A estrada entre Sant Josep e Cala d’Hort é uma das mais panorâmicas de Ibiza mas antes de atingir essa praia já globalizada faço um desvio até Cala Truja, ao longo de uma picada. Vista de cima, a praia pode revelar-se uma desilusão mas não se deixe impressionar negativamente: umas escadas nas rochas vão revelando pequenas maravilhas e, num instante, a minúscula praia mostra-se, com as suas águas tão transparentes quanto adormecidas. De novo no topo do penhasco, presencio uma cerimónia, um casal de noivos e convidados, todos de branco, sentados em cadeiras brancas, holandeses que decidiram casar em Ibiza, mesmo em frente a Es Vedra, a ilha mágica que tanto se afunda no mar como sobe no céu. Observo-os, em silêncio, e evoco palavras de Francisca Ferrer Ribas.

- Eu, a minha família e amigos, tínhamos por hábito subir ao topo de Es Vedra, carregados com um piquenique.

A simpática ibicenca desconhece que, por razões ambientais, já não é possível pôr o pé em Es Vedra. Os tempos mudam.

- Nessa altura, não havia missa onde eu vivia. Saía ainda de noite, a minha mãe acompanhava-me até o dia começar a nascer, eram duas horas e meia a caminhar, até à igreja de Sant Josep.

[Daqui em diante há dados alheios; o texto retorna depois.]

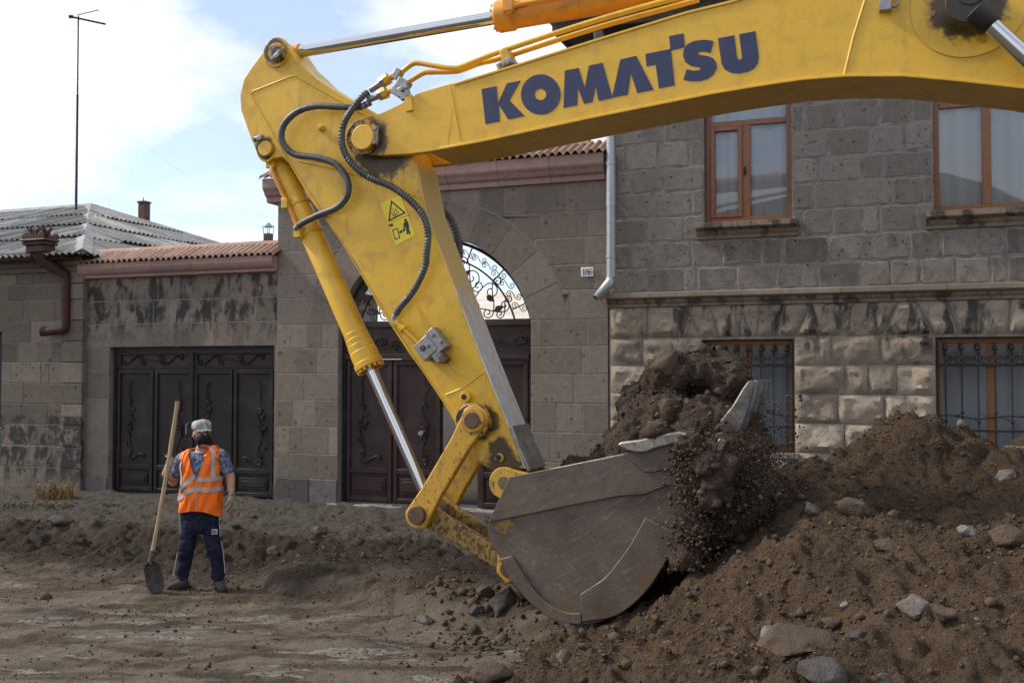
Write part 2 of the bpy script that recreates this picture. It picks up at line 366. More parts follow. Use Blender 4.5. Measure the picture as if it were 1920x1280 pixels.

Imutável permanece uma parte de Cap Negret, a despeito das muitas vivendas que foram sendo construídas de um dos lados do cabo. Invisto pelo caminho que nasce junto à igreja de Es Cubels, uma das zonas mais ricas de Ibiza, passo um portão que conduz a duas vivendas (é um caminho público) e, ao fim de trinta minutos, estendo-me na Secret Beach, uma vez mais só, escutando o mar e seguindo com o olhar um ou outro pássaro, como deseja o meu corpo e a minha alma. Daqui, pela tarde fora, não avisto um único dos sete milhões de turistas, qual formigueiro enlouquecido, que se entregam a tantos outros prazeres.